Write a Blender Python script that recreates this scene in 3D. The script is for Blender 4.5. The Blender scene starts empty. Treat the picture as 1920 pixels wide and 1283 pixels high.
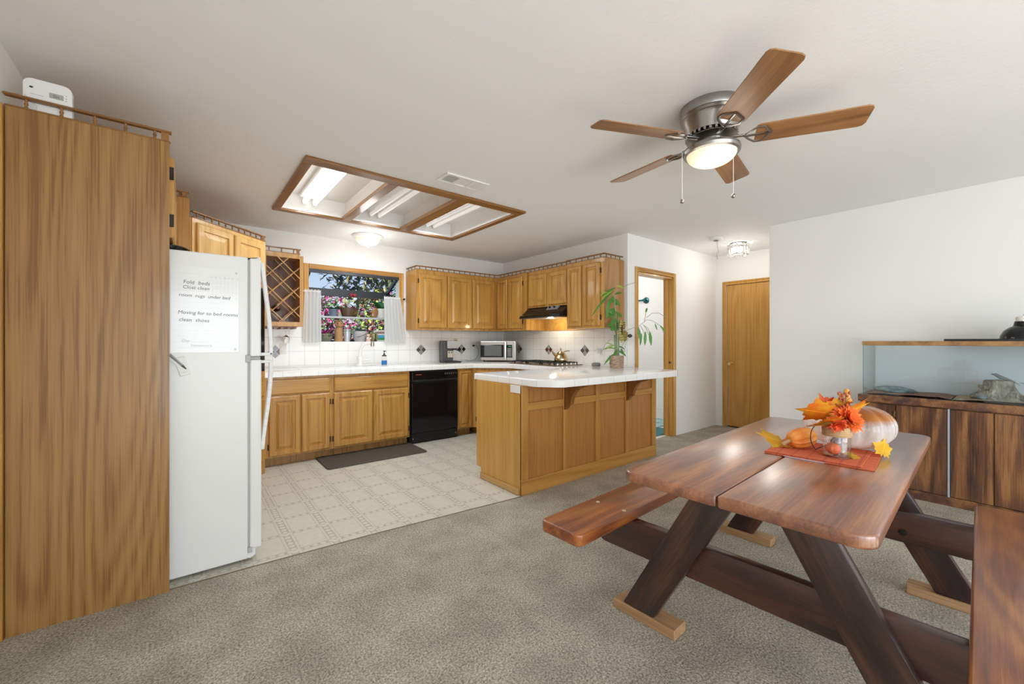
import bpy, bmesh, math, random
from mathutils import Vector, Matrix
PI = math.pi
rng = random.Random(7)
SC = bpy.context.scene
COL = SC.collection
# ------------------------------------------------------------------ camera (1920 x 1283 frame)
F_PX, Y0, YAW, HC = 770.0, 640.0, math.radians(38.4), 1.2
CZ = 2.41
Fv = Vector((math.sin(YAW), math.cos(YAW), 0)); Rv = Vector((math.cos(YAW), -math.sin(YAW), 0))
CAM = Vector((0, 0, HC))
cd = bpy.data.cameras.new('camera'); cam = bpy.data.objects.new('camera', cd); COL.objects.link(cam)
cam.location = CAM; cam.rotation_euler = (PI/2, 0, -YAW)
cd.sensor_width = 36; cd.sensor_fit = 'HORIZONTAL'; cd.lens = 36*F_PX/1920; cd.shift_y = -1.5/1920
cd.clip_start = .05; cd.clip_end = 200
SC.camera = cam
def ray(px, py): return Fv + Rv*((px-960)/F_PX) + Vector((0, 0, 1))*((Y0-py)/F_PX)
def onX(px, py, x): r = ray(px, py); return CAM + r*(x/r.x)
def onY(px, py, y): r = ray(px, py); return CAM + r*(y/r.y)
def onZ(px, py, z): r = ray(px, py); return CAM + r*((z-HC)/r.z)
def onD(px, py, d): return CAM + ray(px, py)*d

# ------------------------------------------------------------------ mesh builder
class MB:
    def __init__(s): s.bm = bmesh.new(); s.mi = 0
    def face(s, pts, mi=None):
        vs = [s.bm.verts.new(p) for p in pts]
        try: f = s.bm.faces.new(vs); f.material_index = s.mi if mi is None else mi; return f
        except ValueError: return None
    def merge(s, t, M=None):
        mp = {}
        for v in t.verts: mp[v] = s.bm.verts.new(M @ v.co if M else v.co)
        for f in t.faces:
            try: g = s.bm.faces.new([mp[v] for v in f.verts]); g.material_index = s.mi
            except ValueError: pass
        t.free(); return s
    def box(s, x0, x1, y0, y1, z0, z1, bev=0, seg=2, M=None):
        t = bmesh.new(); bmesh.ops.create_cube(t, size=1)
        for v in t.verts: v.co = Vector(((x0+x1)/2+v.co.x*(x1-x0), (y0+y1)/2+v.co.y*(y1-y0), (z0+z1)/2+v.co.z*(z1-z0)))
        if bev: bmesh.ops.bevel(t, geom=t.edges[:], offset=bev, segments=seg, affect='EDGES', profile=.5)
        return s.merge(t, M)
    def prism(s, poly, a0, a1, axis='z', bev=0, seg=2, M=None, only_top=False):
        """polygon in the two other axes (z:(x,y)  y:(x,z)  x:(y,z)) extruded from a0 to a1"""
        def P(p, a): return {'z': (p[0], p[1], a), 'y': (p[0], a, p[1]), 'x': (a, p[0], p[1])}[axis]
        t = bmesh.new()
        A = [t.verts.new(P(p, a0)) for p in poly]; B = [t.verts.new(P(p, a1)) for p in poly]
        t.faces.new(A); top = t.faces.new(B); n = len(poly)
        for i in range(n): t.faces.new([A[i], A[(i+1) % n], B[(i+1) % n], B[i]])
        bmesh.ops.recalc_face_normals(t, faces=t.faces[:])
        if bev:
            g = list(top.edges) if only_top else t.edges[:]
            bmesh.ops.bevel(t, geom=g, offset=bev, segments=seg, affect='EDGES', profile=.5)
        return s.merge(t, M)
    def lathe(s, prof, seg=24, M=None, ripple=None, close=False):
        t = bmesh.new(); rows = []
        for r, z in prof:
            if r < 1e-6: rows.append([t.verts.new((0, 0, z))]*seg)
            else:
                row = []
                for i in range(seg):
                    a = 2*PI*i/seg; rr = r*(ripple(a, z) if ripple else 1)
                    row.append(t.verts.new((rr*math.cos(a), rr*math.sin(a), z)))
                rows.append(row)
        for a, b in zip(rows, rows[1:]):
            for i in range(seg):
                j = (i+1) % seg
                q = []
                for v in (a[i], a[j], b[j], b[i]):
                    if v not in q: q.append(v)
                if len(q) > 2:
                    try: t.faces.new(q)
                    except ValueError: pass
        for row in ([rows[0], rows[-1]] if close else []):
            if row[0] is not row[1]:
                try: t.faces.new(row)
                except ValueError: pass
        bmesh.ops.recalc_face_normals(t, faces=t.faces[:])
        return s.merge(t, M)
    def cyl(s, p0, p1, r0, r1=None, seg=16):
        p0, p1 = Vector(p0), Vector(p1); d = p1-p0; L = d.length; r1 = r0 if r1 is None else r1
        M = Matrix.Translation(p0) @ d.to_track_quat('Z', 'Y').to_matrix().to_4x4()
        return s.lathe([(0, 0), (r0, 0), (r1, L), (0, L)], seg, M)
    def tube(s, pts, r, seg=8, caps=True):
        pts = [Vector(p) for p in pts]; n = len(pts); rs = r if isinstance(r, (list, tuple)) else [r]*n
        t = bmesh.new(); rows = []; up = None
        for i, p in enumerate(pts):
            d = (pts[min(i+1, n-1)]-pts[max(i-1, 0)]).normalized()
            if up is None: up = Vector((0, 0, 1)) if abs(d.z) < .9 else Vector((1, 0, 0))
            u = (up - d*up.dot(d)).normalized(); w = d.cross(u); up = u
            rows.append([t.verts.new(p+(u*math.cos(2*PI*k/seg)+w*math.sin(2*PI*k/seg))*rs[i]) for k in range(seg)])
        for a, b in zip(rows, rows[1:]):
            for k in range(seg): t.faces.new([a[k], a[(k+1) % seg], b[(k+1) % seg], b[k]])
        if caps: t.faces.new(rows[0][::-1]); t.faces.new(rows[-1])
        bmesh.ops.recalc_face_normals(t, faces=t.faces[:])
        return s.merge(t)
    def ball(s, c, r, sc=(1, 1, 1), seg=16, M=None, ripple=None):
        n = max(6, seg//2)
        prof = [(r*math.sin(PI*i/n), -r*math.cos(PI*i/n)) for i in range(n+1)]; prof[0] = (0, -r); prof[-1] = (0, r)
        Q = Matrix.Translation(Vector(c)) @ (M or Matrix()) @ Matrix.Diagonal((*sc, 1))
        return s.lathe(prof, seg, Q, ripple)
    def rings(s, x0, x1, z0, z1, loops, M=None):
        """nested rectangular rings on the plane y, (inset, y) each; last is capped: raised panel fronts"""
        t = bmesh.new(); rows = []
        for i, y in loops: rows.append([t.verts.new(p) for p in ((x0+i, y, z0+i), (x1-i, y, z0+i), (x1-i, y, z1-i), (x0+i, y, z1-i))])
        for a, b in zip(rows, rows[1:]):
            for k in range(4): t.faces.new([a[k], a[(k+1) % 4], b[(k+1) % 4], b[k]])
        t.faces.new(rows[-1]); t.faces.new(rows[0][::-1])
        bmesh.ops.recalc_face_normals(t, faces=t.faces[:])
        return s.merge(t, M)
    def leaf(s, base, d, L, W, droop=.3, up=(0, 0, 1), n=5, fold=.25, shape=None):
        """a curved, folded leaf blade with a pointed tip"""
        p = Vector(base); d = Vector(d).normalized(); up = Vector(up); st = L/n
        side = d.cross(up)
        if side.length < 1e-3: side = d.cross(Vector((1, .2, 0)))
        side.normalize(); rows = []
        for i in range(n+1):
            t = i/n; w = W*(shape(t) if shape else math.sin(PI*min(1, t*.93+.07))**.8)/2
            nrm = side.cross(d).normalized()
            rows.append((p-side*w+nrm*w*fold, p.copy(), p+side*w+nrm*w*fold))
            d = (d+Vector((0, 0, -droop/n))).normalized(); p = p+d*st
        t = s.bm
        V = [[t.verts.new(q) for q in r] for r in rows]
        for a, b in zip(V, V[1:]):
            for k in (0, 1):
                f = t.faces.new([a[k], a[k+1], b[k+1], b[k]]); f.material_index = s.mi
        return s
    def build(s, name, mat, parent=None, loc=None, rotz=0, smooth=None, weld=0):
        me = bpy.data.meshes.new(name)
        if weld: bmesh.ops.remove_doubles(s.bm, verts=s.bm.verts[:], dist=weld)
        s.bm.normal_update(); s.bm.to_mesh(me); s.bm.free()
        for m in (mat if isinstance(mat, (list, tuple)) else [mat]): me.materials.append(m)
        if smooth:
            me.polygons.foreach_set('use_smooth', [True]*len(me.polygons)); me.set_sharp_from_angle(angle=math.radians(smooth))
        o = bpy.data.objects.new(name, me); COL.objects.link(o)
        if parent: o.parent = parent
        if loc is not None: o.location = loc
        o.rotation_euler = (0, 0, rotz)
        return o
def tag(o, label, cat, group=None):
    o['label'] = label; o['category'] = cat
    if group: o['group'] = group
    return o
def struct(o): o['kind'] = 'structure'; return o
def thing(name, label, cat, loc=(0, 0, 0), rotz=0, group=None):
    o = bpy.data.objects.new(name, None); COL.objects.link(o); o.empty_display_size = .1
    o.location = loc; o.rotation_euler = (0, 0, rotz)
    return tag(o, label, cat, group)
def dup(o, parent=None, loc=None):
    c = o.copy(); COL.objects.link(c)
    if parent: c.parent = parent
    if loc is not None: c.location = loc
    return c
def RZ(a): return Matrix.Rotation(a, 4, 'Z')
def TR(*p): return Matrix.Translation(Vector(p))
def text_mesh(s, body, size, M, thick=.0004, shear=0, bold=0):
    cu = bpy.data.curves.new('t', 'FONT'); cu.body = body; cu.size = size; cu.extrude = thick; cu.shear = shear; cu.offset = bold
    cu.resolution_u = 3
    o = bpy.data.objects.new('t', cu); COL.objects.link(o)
    dg = bpy.context.evaluated_depsgraph_get(); me = bpy.data.meshes.new_from_object(o.evaluated_get(dg))
    t = bmesh.new(); t.from_mesh(me); s.merge(t, M)
    bpy.data.objects.remove(o); bpy.data.curves.remove(cu); bpy.data.meshes.remove(me)
    return s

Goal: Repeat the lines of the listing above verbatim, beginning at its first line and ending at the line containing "def onD(px, py, d): return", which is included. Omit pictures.

Written solution:
Write a Blender Python script that recreates this scene in 3D. The script is for Blender 4.5. The Blender scene starts empty. Treat the picture as 1920 pixels wide and 1283 pixels high.
import bpy, bmesh, math, random
from mathutils import Vector, Matrix
PI = math.pi
rng = random.Random(7)
SC = bpy.context.scene
COL = SC.collection
# ------------------------------------------------------------------ camera (1920 x 1283 frame)
F_PX, Y0, YAW, HC = 770.0, 640.0, math.radians(38.4), 1.2
CZ = 2.41
Fv = Vector((math.sin(YAW), math.cos(YAW), 0)); Rv = Vector((math.cos(YAW), -math.sin(YAW), 0))
CAM = Vector((0, 0, HC))
cd = bpy.data.cameras.new('camera'); cam = bpy.data.objects.new('camera', cd); COL.objects.link(cam)
cam.location = CAM; cam.rotation_euler = (PI/2, 0, -YAW)
cd.sensor_width = 36; cd.sensor_fit = 'HORIZONTAL'; cd.lens = 36*F_PX/1920; cd.shift_y = -1.5/1920
cd.clip_start = .05; cd.clip_end = 200
SC.camera = cam
def ray(px, py): return Fv + Rv*((px-960)/F_PX) + Vector((0, 0, 1))*((Y0-py)/F_PX)
def onX(px, py, x): r = ray(px, py); return CAM + r*(x/r.x)
def onY(px, py, y): r = ray(px, py); return CAM + r*(y/r.y)
def onZ(px, py, z): r = ray(px, py); return CAM + r*((z-HC)/r.z)
def onD(px, py, d): return CAM + ray(px, py)*d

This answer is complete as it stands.